Chances are if you look up the Edmonton River Valley on any tourism information site, you’ll find a reference to the trail networks size in comparison to New York City’s Central Park. It spans twenty-two times the size and intricacy compared to the city that never sleeps major attraction, so it’s a compelling stat that draws attention but does nothing to explain the gift and vibrancy of trail running in Edmonton. 

Space is finite and green space is of limited quantity for any urban space lest it be swallowed up by parking lots and shopping developments. Ask any person that has moved to, visited, or spent any time in Edmonton, and they will communicate what Edmontonians easily forget; this is not commonplace, nor normal. We have over one hundred and fifty kilometers of recreational trail system veins unravelling and zipping back up again and arguably the best way to experience them is through the simple act of running.

There’s a feeling that’s hard to describe when you leave your door and spend some time in the river valley insulated from the intrusions and sounds of city life. Hard to describe perhaps because the proximity to the hustle and bustle is jarring against the world still in its near natural state. This helps to define one of the trail systems most significant contrasts in relation to say Central Park. On most routes, you can run from point A to point B and then on to Point C without repetition. It’s not an enclosed loop if you don’t want it to be. Sometimes it’s seemingly never ending.

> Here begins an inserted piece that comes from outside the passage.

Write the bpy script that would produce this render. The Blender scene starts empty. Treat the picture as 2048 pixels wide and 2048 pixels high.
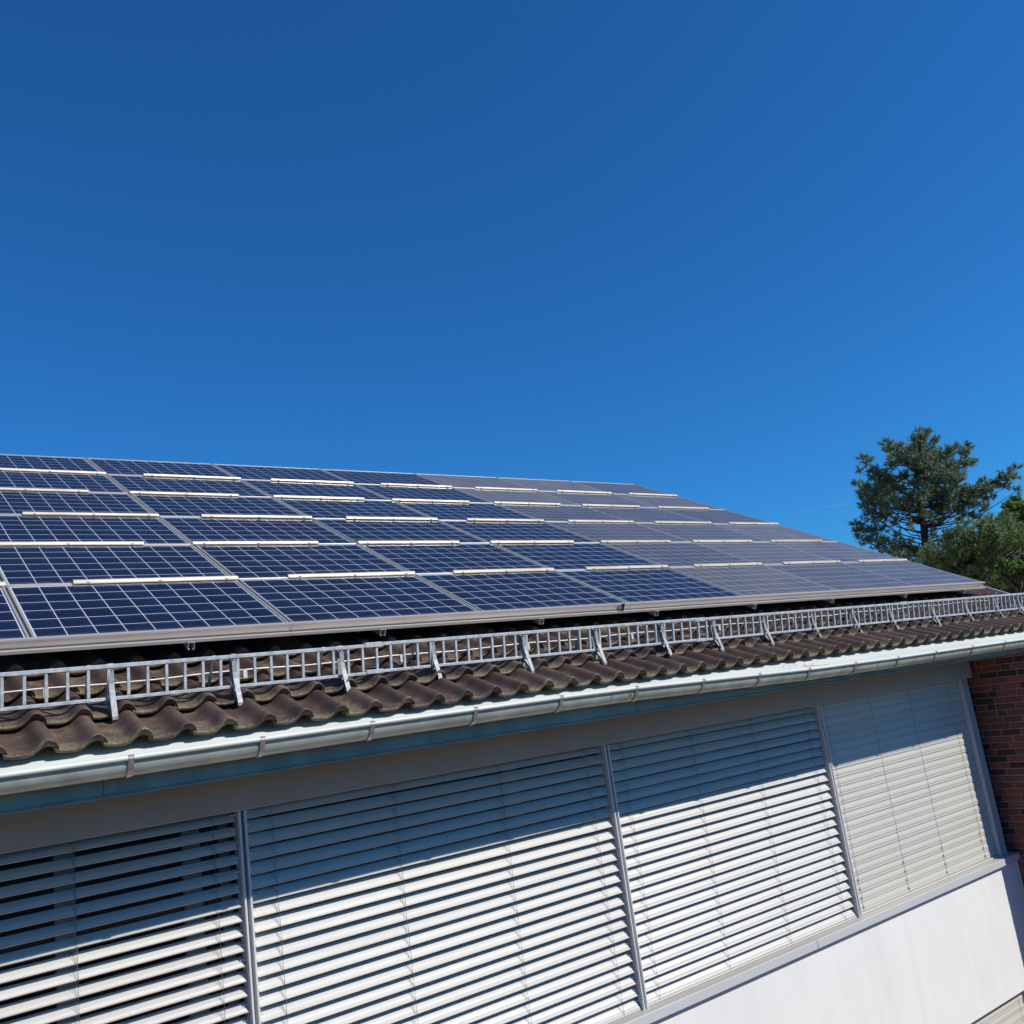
import bpy, bmesh, math, random
from mathutils import Vector, Matrix
random.seed(11)
SC = bpy.context.scene
COL = SC.collection
ZC = 7.2                       # height of the camera above the ground
PITCH = 0.46529506             # roof pitch (26.7 degrees)
CA, SA = math.cos(PITCH), math.sin(PITCH)
HP = 1.883                     # distance of the viewpoint from the plane of the panels

# ------------------------------------------------------------------ camera
cam = bpy.data.cameras.new('camera'); cam_o = bpy.data.objects.new('camera', cam); COL.objects.link(cam_o)
cam.sensor_width = 36; cam.lens = 1827.2 / 2048 * 36; cam.clip_start = 0.1; cam.clip_end = 30000
right = Vector((0.80324386, -0.58056842, -0.1331901)); up = Vector((-0.01635077, -0.24501123, 0.96938235)); fwd = Vector((0.59542585, 0.77647267, 0.20629651))
cam_o.matrix_world = Matrix(((right.x, up.x, -fwd.x, 0), (right.y, up.y, -fwd.y, 0), (right.z, up.z, -fwd.z, ZC), (0, 0, 0, 1)))
SC.camera = cam_o

# ------------------------------------------------------------------ sky, sun, exposure
SUN = Vector((0.70, -1.0, 1.0)).normalized()
elev = math.asin(SUN.z); azim = math.atan2(SUN.x, SUN.y)
w = bpy.data.worlds.new('World'); SC.world = w; w.use_nodes = True
nt = w.node_tree; nt.nodes.clear()
sky = nt.nodes.new('ShaderNodeTexSky'); sky.sky_type = 'NISHITA'; sky.sun_disc = False
sky.sun_elevation = elev; sky.sun_rotation = azim; sky.altitude = 300; sky.air_density = 1.0; sky.dust_density = 0.35; sky.ozone_density = 6.0
hsv = nt.nodes.new('ShaderNodeMix'); hsv.data_type = 'RGBA'; hsv.blend_type = 'MULTIPLY'; hsv.inputs['Factor'].default_value = 1.0; hsv.inputs['B'].default_value = (0.24, 0.875, 1.36, 1)   # deep, saturated blue of the whole sky
bg = nt.nodes.new('ShaderNodeBackground'); bg.inputs['Strength'].default_value = 0.095
out = nt.nodes.new('ShaderNodeOutputWorld')
nt.links.new(sky.outputs[0], hsv.inputs['A']); nt.links.new(hsv.outputs['Result'], bg.inputs[0]); nt.links.new(bg.outputs[0], out.inputs[0])
sun = bpy.data.lights.new('sun', 'SUN'); sun.energy = 4.9; sun.angle = math.radians(0.5); sun.color = (1.0, 0.95, 0.87)
sun_o = bpy.data.objects.new('sun', sun); COL.objects.link(sun_o); sun_o.location = (0, -20, 40)
sun_o.rotation_euler = (-SUN).to_track_quat('-Z', 'Y').to_euler()
SC.view_settings.view_transform = 'Standard'; SC.view_settings.look = 'None'; SC.view_settings.exposure = 0.0; SC.view_settings.gamma = 1.0
SC.cycles.max_bounces = 8; SC.cycles.transparent_max_bounces = 12; SC.cycles.use_denoising = True

# ------------------------------------------------------------------ helpers
def obj(name, me, mat=None, parent=None, loc=None, rot=None):
    if isinstance(me, bmesh.types.BMesh):
        m = bpy.data.meshes.new(name); me.to_mesh(m); me.free(); me = m
    if mat is not None and len(me.materials) == 0: me.materials.append(mat)
    o = bpy.data.objects.new(name, me); COL.objects.link(o)
    if parent is not None: o.parent = parent
    if loc is not None: o.location = loc
    if rot is not None: o.rotation_euler = rot
    return o
def tag(o, label=None, cat=None, group=None, kind=None):
    if label: o['label'] = label
    if cat: o['category'] = cat
    if group: o['group'] = group
    if kind: o['kind'] = kind
    return o
def empty(name, loc, rot=(0, 0, 0), **k):
    o = bpy.data.objects.new(name, None); COL.objects.link(o); o.location = loc; o.rotation_euler = rot
    o.empty_display_size = 0.1
    return tag(o, **k)
def box(bm, x0, x1, y0, y1, z0, z1, bev=0.0):
    vs = [bm.verts.new(p) for p in ((x0,y0,z0),(x1,y0,z0),(x1,y1,z0),(x0,y1,z0),(x0,y0,z1),(x1,y0,z1),(x1,y1,z1),(x0,y1,z1))]
    fs = [bm.faces.new([vs[i] for i in f]) for f in ((0,3,2,1),(4,5,6,7),(0,1,5,4),(1,2,6,5),(2,3,7,6),(3,0,4,7))]
    if bev > 0:
        es = list({e for f in fs for e in f.edges})
        bmesh.ops.bevel(bm, geom=es, offset=bev, segments=1, affect='EDGES')
    return bm
def B(x0, x1, y0, y1, z0, z1, bev=0.0):
    return box(bmesh.new(), x0, x1, y0, y1, z0, z1, bev)
def extrude_x(bm, prof, x0, x1, closed=True, cap=True, smooth=False):
    a = [bm.verts.new((x0, p[0], p[1])) for p in prof]; b = [bm.verts.new((x1, p[0], p[1])) for p in prof]
    n = len(prof)
    for i in range(n if closed else n - 1):
        j = (i + 1) % n
        f = bm.faces.new((a[i], a[j], b[j], b[i])); f.smooth = smooth
    if cap and closed:
        bm.faces.new(a[::-1]); bm.faces.new(b)
    return bm
def tube(bm, pts, r0, r1=None, n=6, cap=True):
    r1 = r0 if r1 is None else r1
    rings = []
    P = [Vector(p) for p in pts]
    for i, p in enumerate(P):
        d = (P[min(i + 1, len(P) - 1)] - P[max(i - 1, 0)]).normalized()
        u = d.cross(Vector((0, 0, 1)))
        if u.length < 1e-3: u = d.cross(Vector((1, 0, 0)))
        u.normalize(); v = d.cross(u)
        r = r0 + (r1 - r0) * i / max(1, len(P) - 1)
        rings.append([bm.verts.new(p + (u * math.cos(2 * math.pi * k / n) + v * math.sin(2 * math.pi * k / n)) * r) for k in range(n)])
    for a, b in zip(rings, rings[1:]):
        for k in range(n):
            f = bm.faces.new((a[k], a[(k + 1) % n], b[(k + 1) % n], b[k])); f.smooth = True
    if cap: bm.faces.new(rings[0][::-1]); bm.faces.new(rings[-1])
    return bm
def strip(bm, pts, width, thick):
    """flat strap following pts in the (y, z) plane, centred on x = 0"""
    n = len(pts); P = [Vector((0, p[0], p[1])) for p in pts]; rings = []
    for i in range(n):
        d = (P[min(i + 1, n - 1)] - P[max(i - 1, 0)]).normalized(); nn = Vector((0, -d.z, d.y)) * thick / 2
        rings.append([bm.verts.new(P[i] + Vector((sx * width / 2, 0, 0)) + nn * sn) for sx, sn in ((-1, -1), (1, -1), (1, 1), (-1, 1))])
    for a, b in zip(rings, rings[1:]):
        for k in range(4): bm.faces.new((a[k], a[(k + 1) % 4], b[(k + 1) % 4], b[k]))
    bm.faces.new(rings[0][::-1]); bm.faces.new(rings[-1])
    return bm
def roofpt(x, s, off=0.0):
    return Vector((x, s * CA + (HP + off) * SA, s * SA - (HP + off) * CA + ZC))
def shift(bm, v):
    bmesh.ops.translate(bm, verts=bm.verts, vec=v); return bm
def fixn(bm):
    bmesh.ops.recalc_face_normals(bm, faces=bm.faces); return bm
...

Here’s a few of my favorite running routes amongst the many that the Edmonton River Valley has to offer. (Distances are approximate)

Kinsmen Park to Fort Edmonton

  • Difficulty Level: Moderate to Hard
  • Distance: 10.5 km.

A clearly defined trail that moves westward starting from the Kinsmen Park and winds through several major Edmonton parks -Emily Murphy, Hawrelak, Buena Vista, Sir Wilfrid Laurier and then finally to Fort Edmonton. One of the best ways to take in trail running in Edmonton

Fort Edmonton Park Trail

  • Difficulty Level: Easy
  • Distance: 4.7 Km round trip

Running parallel to the historical interpretation park, the first half is an easily accessible paved path that gives way to wonderful views of the River Valley and then moves to the unpaved bottom half that run parallel to the river. No matter what direction you choose to run the trail at one point you’ll be confronted first with the view of the Edmonton Talus Dome art installation and then the choice to repeat or to make the connection beyond to the Whitemud Park.

Whitemud Park

  • Difficulty level: Easy to Moderate
  • Distance 6.3 Km. Round trip

Starting from the Park located at Fox Drive this trail winds but never inclines to Rainbow Valley Road. Always an excellent choice if you want to run repeats there and back or connect further on to the variant trails that offer different levels of difficulty and access.

Emily Murphy Hill

  • Difficulty level: Hard
  • Distance: 400m

While technically only a portion of a loop. Its distinction as a route is secured by its frequent use as an interval workout. Starting from the entry to Emily Murphy Park to the top minutes begin to feel like hours, meters feel like kilometers as the incline steepens but luckily in this prolonged world the hill engenders the sense of accomplishment also doubles.

Mill Creek Ravine Trail

  • Difficulty Level: Moderate
  • Distance: 10.6 km

Roughly 10.6 kilometers of trail running in Edmonton includes both paved and unpaved trails that varies in difficulty degree by whichever entry way you choose. Entering near Mill Creek Pool parking lot leads to the smooth flat, paved multi-use trail. Entering on Connors Road promises a steady uphill climb. Bonus, or perhaps deterrent, is the frequency of off leash dog walkers that frequent the area. Watch out for Coyotes as well.

Gold Bar Park

  • Difficulty Level: Easy to Moderate to Hard
  • Distance: Varies by loop.

Perhaps best known as prime cross-country skiing terrain in winter this trail network offers a variety of easy, moderate and hard loops and distances that connect to Goldstick, Rundle and beyond. Whether looking for a short easy route, or a hilly seemingly never-ending slog Gold Bar has it all.